=== TASK PROMPT ===
Restate the listing that follows word for word, without its pictures.

=== GIVEN INFORMATION ===
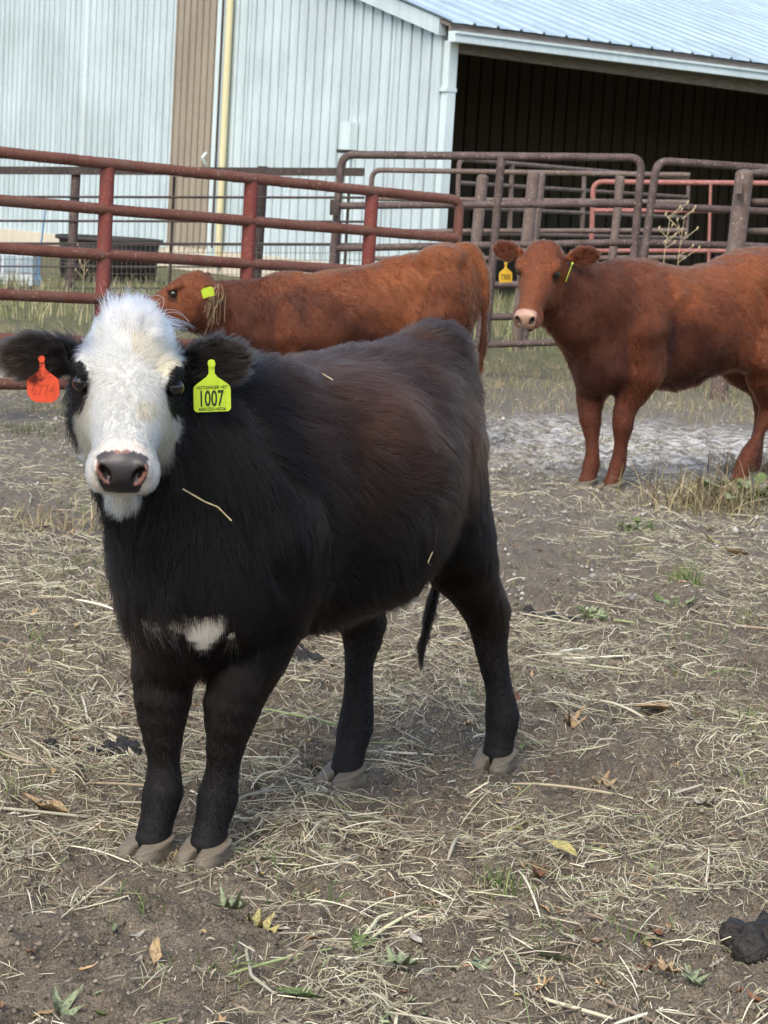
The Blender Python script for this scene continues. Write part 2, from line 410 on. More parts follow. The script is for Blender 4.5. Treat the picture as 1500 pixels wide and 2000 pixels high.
    def flow(P, Nn):
        g = regions(P); D = np.zeros_like(P); D[:] = (-.75, 0, -.45)
        D[:, 2] -= .5 * np.clip((.75 - P[:, 2]) / .3, 0, 1)
        sw = np.stack([fbm(P, 5.0, 2, 3), fbm(P, 5.0, 2, 40), fbm(P, 5.0, 2, 77)], 1) - .5
        D += 1.8 * sw
        nk = g['dn'] < g['dt']; D[nk] = np.array((-.35, 0, -.85)) + 1.4 * sw[nk]
        D[g['leg']] = np.array((-.15, 0, -1.0)) + .5 * sw[g['leg']]; D[g['tail']] = (0, 0, -1)
        hd = g['head'] & ~g['ear']
        if hd.any():
            q = g['q'][hd]; r = q - np.array([.165, 0, 0]); r[:, 2] = -.02 - .3 * np.abs(r[:, 1]) ; r[:, 0] *= 1.3
            D[hd] = (r / (np.linalg.norm(r, axis=1, keepdims=True) + .01)) @ A.T + .5 * sw[hd]
        if g['ear'].any():
            q = g['q'][g['ear']]; dd = np.zeros_like(q); dd[:, 1] = np.sign(q[:, 1]); dd[:, 0] = 1.6 * np.clip((q[:, 0] - .06) / .05, -1, 1) + .3; D[g['ear']] = dd @ A.T + .8 * sw[g['ear']]
        if flow_extra: D = flow_extra(P, g, D, A)
        return D
    def col(P, r): return colorf(P, regions(P), r, toL)
    gv = regions(V); vcol(me, np.clip(colorf(V, gv, np.random.default_rng(2), toL, True), 0, .9), A=np.where(gv['head'] & nosepad(gv['q']), .28, .75))
    def length(P, Nn): return lenf(P, regions(P))
    def dens(P):
        g = regions(P); d = np.ones(len(P)); d[g['head']] = 2.2; d[g['ear']] = 3.0; d[g['leg']] = 2.6
        pad = g['head'] & nosepad(g['q']); d[pad] = 0.0
        ey = np.abs(g['q']) ; ey = np.linalg.norm(np.stack([g['q'][:, 0] - EYE[0], np.abs(g['q'][:, 1]) - EYE[1], g['q'][:, 2] - EYE[2]], 1), axis=1); d[ey < .024] = 0
        d[P[:, 2] < .055] = 0
        return d
    if 'nofur' not in DEV:
        fo = fur('fur', V, Q, ro, count, dens, flow, length, col, rad, lift=lambda P: lift * np.where(regions(P)['leg'], .5, 1.0), clump=clump, npt=npt, seed=len(name) + count, clumpn=clumpn); fo['kind'] = 'stuff'
    for sgn in (-1, 1):
        pe = fromH((EYE[0], sgn * (EYE[1] - eyein), EYE[2])); Ve, Qe = sdf_mesh(lambda P: np.linalg.norm(P, axis=1) - .0185 * hs, (-.03,) * 3, (.03,) * 3, .003)
        e = link('eye', mesh_np('eye', Ve, Qe), ro, M_EYE); e.location = pe
    hm = hoof_mesh('hoof', toe); hm.materials.append(M_HOOF)
    for ch in legs:
        o = link('hoof', hm, ro); f = ch[-1]; o.location = (f[0] + .014, f[1], -.006); o.rotation_euler = (0, 0, f[4] if len(f) > 4 else 0)
        o.scale = (hs * 1.0,) * 3
    return ro, fromH, A, toL, regions
def nosepad(q):
    return (q[:, 0] > .352) & (q[:, 2] < -.027) & (q[:, 2] > -.104) & (np.abs(q[:, 1]) < .046 - .35 * np.clip(-.06 - q[:, 2], 0, .1)) & (q[:, 0] > .385 - .35 * np.clip(q[:, 2] + .06, -.1, .03)) & (q[:,0] > .378)

def mixc(a, b, t): return a * (1 - t[:, None]) + b * t[:, None]
# ---- the black calf with the white face
CALF_RZ = math.radians(-121); CALF_AT = (-.138, 4.380)
MARKS = []
def calf_color(P, g, r, toL, skin=False):
    q = g['q']; n = len(P); C = np.zeros((n, 3)); C[:] = (.0038, .0034, .0036)
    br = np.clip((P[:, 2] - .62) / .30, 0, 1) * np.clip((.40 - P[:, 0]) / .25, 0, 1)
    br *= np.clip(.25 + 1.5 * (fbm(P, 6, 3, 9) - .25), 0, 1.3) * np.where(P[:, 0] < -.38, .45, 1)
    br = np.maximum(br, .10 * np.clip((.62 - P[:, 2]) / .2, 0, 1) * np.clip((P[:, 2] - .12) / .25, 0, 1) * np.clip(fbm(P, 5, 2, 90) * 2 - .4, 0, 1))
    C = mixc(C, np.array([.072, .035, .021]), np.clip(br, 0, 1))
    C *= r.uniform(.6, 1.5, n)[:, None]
    hd = g['head']; x, y, zz = q[:, 0], np.abs(q[:, 1]), q[:, 2]
    wob = .03 * (fbm(P, 25, 2, 5) - .5)
    ww = np.interp(x, [-.06, -.02, .03, .08, .13, .18, .22, .28, .45], [.062, .074, .084, .092, .098, .13, .2, .2, .2]) + wob
    white = hd & ~g['ear'] & (y < ww) & (zz > np.interp(x, [-.06, 0, .08, .125, .145, .16], [-.09, -.075, -.07, -.085, -.2, -.5]))
    ep = ((x - .158) / .045) ** 2 + ((y - .091) / .024) ** 2 + ((zz + .05) / .055) ** 2 + wob * 6 < 1
    ep |= (hd & (x > .12) & (x < .155) & (y > .083) & (zz < -.02))
    white &= ~ep
    W = np.array([.47, .475, .45]); C[white] = W * r.uniform(.62, 1.12, (white.sum(), 1))
    pl = white & (x < .07); C[pl] *= np.interp(x[pl], [.02, .07], [1.55, 1.0])[:, None]
    dirty = white & ((fbm(P, 12, 2, 55) > .62) | ((x > .19) & (x < .27) & (y > .06))); C[dirty] *= np.array([.93, .86, .70])
    ch = white & (zz < -.122) & (x > .25); C[ch] *= np.array([.9, .8, .68])
    er_ = g['ear']; C[er_] = mixc(np.repeat(np.array([[.010, .008, .007]]), er_.sum(), 0), np.array([.026, .019, .014]), np.clip((np.abs(q[er_, 1]) - .15) / .07 + fbm(P[er_], 30, 2, 4) - .5, 0, 1)) * r.uniform(.6, 1.4, (er_.sum(), 1))
    if skin:      # where the white brisket marks sit on the hide
        MARKS.clear()
        for c, rd in (((398, 1245), .038), ((286, 1238), .009)):
            a = toL(CC); b = toL(at(c[0], c[1], 4.0)) - a; b /= np.linalg.norm(b); t = (P - a) @ b; dd = np.linalg.norm(P - a - t[:, None] * b, axis=1)
            k = np.where(dd < .012)[0]; MARKS.append((P[k[np.argmin(t[k])]], rd))
    for pc, rd in MARKS:
        d = np.linalg.norm((P - pc) * np.array([.8, .85, 1.2]), axis=1) + .09 * (fbm(P, 40, 2) - .5)
        C[d < rd] = np.array([.72, .68, .60])
    if skin:
        pad = hd & nosepad(q); C[hd & (x > .35) & ~pad & white] = (.58, .52, .46); sp = fbm(P, 60, 2, 8)
        pc = mixc(np.full((n, 3), (.018, .017, .018)), np.array([.055, .05, .052]), np.clip((zz + .075) / .04, 0, 1)); C[pad] = pc[pad]
        pink = pad & (((zz > -.0275 + .010 * (sp - .5)) & (x < .40)) | ((nostril(np.stack([x, y, zz], 1)) < .0042) & (y > .026 + .55 * (zz + .056)))); C[pink] = (.24, .115, .095)
        C[(nostril(np.stack([x, y, zz], 1)) < .0012) & (y < .038 + .55 * (zz + .056)) & hd] = (.012, .008, .008)
    return C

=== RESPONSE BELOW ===
The Blender Python script for this scene continues. Write part 2, from line 410 on. More parts follow. The script is for Blender 4.5. Treat the picture as 1500 pixels wide and 2000 pixels high.
    def flow(P, Nn):
        g = regions(P); D = np.zeros_like(P); D[:] = (-.75, 0, -.45)
        D[:, 2] -= .5 * np.clip((.75 - P[:, 2]) / .3, 0, 1)
        sw = np.stack([fbm(P, 5.0, 2, 3), fbm(P, 5.0, 2, 40), fbm(P, 5.0, 2, 77)], 1) - .5
        D += 1.8 * sw
        nk = g['dn'] < g['dt']; D[nk] = np.array((-.35, 0, -.85)) + 1.4 * sw[nk]
        D[g['leg']] = np.array((-.15, 0, -1.0)) + .5 * sw[g['leg']]; D[g['tail']] = (0, 0, -1)
        hd = g['head'] & ~g['ear']
        if hd.any():
            q = g['q'][hd]; r = q - np.array([.165, 0, 0]); r[:, 2] = -.02 - .3 * np.abs(r[:, 1]) ; r[:, 0] *= 1.3
            D[hd] = (r / (np.linalg.norm(r, axis=1, keepdims=True) + .01)) @ A.T + .5 * sw[hd]
        if g['ear'].any():
            q = g['q'][g['ear']]; dd = np.zeros_like(q); dd[:, 1] = np.sign(q[:, 1]); dd[:, 0] = 1.6 * np.clip((q[:, 0] - .06) / .05, -1, 1) + .3; D[g['ear']] = dd @ A.T + .8 * sw[g['ear']]
        if flow_extra: D = flow_extra(P, g, D, A)
        return D
    def col(P, r): return colorf(P, regions(P), r, toL)
    gv = regions(V); vcol(me, np.clip(colorf(V, gv, np.random.default_rng(2), toL, True), 0, .9), A=np.where(gv['head'] & nosepad(gv['q']), .28, .75))
    def length(P, Nn): return lenf(P, regions(P))
    def dens(P):
        g = regions(P); d = np.ones(len(P)); d[g['head']] = 2.2; d[g['ear']] = 3.0; d[g['leg']] = 2.6
        pad = g['head'] & nosepad(g['q']); d[pad] = 0.0
        ey = np.abs(g['q']) ; ey = np.linalg.norm(np.stack([g['q'][:, 0] - EYE[0], np.abs(g['q'][:, 1]) - EYE[1], g['q'][:, 2] - EYE[2]], 1), axis=1); d[ey < .024] = 0
        d[P[:, 2] < .055] = 0
        return d
    if 'nofur' not in DEV:
        fo = fur('fur', V, Q, ro, count, dens, flow, length, col, rad, lift=lambda P: lift * np.where(regions(P)['leg'], .5, 1.0), clump=clump, npt=npt, seed=len(name) + count, clumpn=clumpn); fo['kind'] = 'stuff'
    for sgn in (-1, 1):
        pe = fromH((EYE[0], sgn * (EYE[1] - eyein), EYE[2])); Ve, Qe = sdf_mesh(lambda P: np.linalg.norm(P, axis=1) - .0185 * hs, (-.03,) * 3, (.03,) * 3, .003)
        e = link('eye', mesh_np('eye', Ve, Qe), ro, M_EYE); e.location = pe
    hm = hoof_mesh('hoof', toe); hm.materials.append(M_HOOF)
    for ch in legs:
        o = link('hoof', hm, ro); f = ch[-1]; o.location = (f[0] + .014, f[1], -.006); o.rotation_euler = (0, 0, f[4] if len(f) > 4 else 0)
        o.scale = (hs * 1.0,) * 3
    return ro, fromH, A, toL, regions
def nosepad(q):
    return (q[:, 0] > .352) & (q[:, 2] < -.027) & (q[:, 2] > -.104) & (np.abs(q[:, 1]) < .046 - .35 * np.clip(-.06 - q[:, 2], 0, .1)) & (q[:, 0] > .385 - .35 * np.clip(q[:, 2] + .06, -.1, .03)) & (q[:,0] > .378)

def mixc(a, b, t): return a * (1 - t[:, None]) + b * t[:, None]
# ---- the black calf with the white face
CALF_RZ = math.radians(-121); CALF_AT = (-.138, 4.380)
MARKS = []
def calf_color(P, g, r, toL, skin=False):
    q = g['q']; n = len(P); C = np.zeros((n, 3)); C[:] = (.0038, .0034, .0036)
    br = np.clip((P[:, 2] - .62) / .30, 0, 1) * np.clip((.40 - P[:, 0]) / .25, 0, 1)
    br *= np.clip(.25 + 1.5 * (fbm(P, 6, 3, 9) - .25), 0, 1.3) * np.where(P[:, 0] < -.38, .45, 1)
    br = np.maximum(br, .10 * np.clip((.62 - P[:, 2]) / .2, 0, 1) * np.clip((P[:, 2] - .12) / .25, 0, 1) * np.clip(fbm(P, 5, 2, 90) * 2 - .4, 0, 1))
    C = mixc(C, np.array([.072, .035, .021]), np.clip(br, 0, 1))
    C *= r.uniform(.6, 1.5, n)[:, None]
    hd = g['head']; x, y, zz = q[:, 0], np.abs(q[:, 1]), q[:, 2]
    wob = .03 * (fbm(P, 25, 2, 5) - .5)
    ww = np.interp(x, [-.06, -.02, .03, .08, .13, .18, .22, .28, .45], [.062, .074, .084, .092, .098, .13, .2, .2, .2]) + wob
    white = hd & ~g['ear'] & (y < ww) & (zz > np.interp(x, [-.06, 0, .08, .125, .145, .16], [-.09, -.075, -.07, -.085, -.2, -.5]))
    ep = ((x - .158) / .045) ** 2 + ((y - .091) / .024) ** 2 + ((zz + .05) / .055) ** 2 + wob * 6 < 1
    ep |= (hd & (x > .12) & (x < .155) & (y > .083) & (zz < -.02))
    white &= ~ep
    W = np.array([.47, .475, .45]); C[white] = W * r.uniform(.62, 1.12, (white.sum(), 1))
    pl = white & (x < .07); C[pl] *= np.interp(x[pl], [.02, .07], [1.55, 1.0])[:, None]
    dirty = white & ((fbm(P, 12, 2, 55) > .62) | ((x > .19) & (x < .27) & (y > .06))); C[dirty] *= np.array([.93, .86, .70])
    ch = white & (zz < -.122) & (x > .25); C[ch] *= np.array([.9, .8, .68])
    er_ = g['ear']; C[er_] = mixc(np.repeat(np.array([[.010, .008, .007]]), er_.sum(), 0), np.array([.026, .019, .014]), np.clip((np.abs(q[er_, 1]) - .15) / .07 + fbm(P[er_], 30, 2, 4) - .5, 0, 1)) * r.uniform(.6, 1.4, (er_.sum(), 1))
    if skin:      # where the white brisket marks sit on the hide
        MARKS.clear()
        for c, rd in (((398, 1245), .038), ((286, 1238), .009)):
            a = toL(CC); b = toL(at(c[0], c[1], 4.0)) - a; b /= np.linalg.norm(b); t = (P - a) @ b; dd = np.linalg.norm(P - a - t[:, None] * b, axis=1)
            k = np.where(dd < .012)[0]; MARKS.append((P[k[np.argmin(t[k])]], rd))
    for pc, rd in MARKS:
        d = np.linalg.norm((P - pc) * np.array([.8, .85, 1.2]), axis=1) + .09 * (fbm(P, 40, 2) - .5)
        C[d < rd] = np.array([.72, .68, .60])
    if skin:
        pad = hd & nosepad(q); C[hd & (x > .35) & ~pad & white] = (.58, .52, .46); sp = fbm(P, 60, 2, 8)
        pc = mixc(np.full((n, 3), (.018, .017, .018)), np.array([.055, .05, .052]), np.clip((zz + .075) / .04, 0, 1)); C[pad] = pc[pad]
        pink = pad & (((zz > -.0275 + .010 * (sp - .5)) & (x < .40)) | ((nostril(np.stack([x, y, zz], 1)) < .0042) & (y > .026 + .55 * (zz + .056)))); C[pink] = (.24, .115, .095)
        C[(nostril(np.stack([x, y, zz], 1)) < .0012) & (y < .038 + .55 * (zz + .056)) & hd] = (.012, .008, .008)
    return C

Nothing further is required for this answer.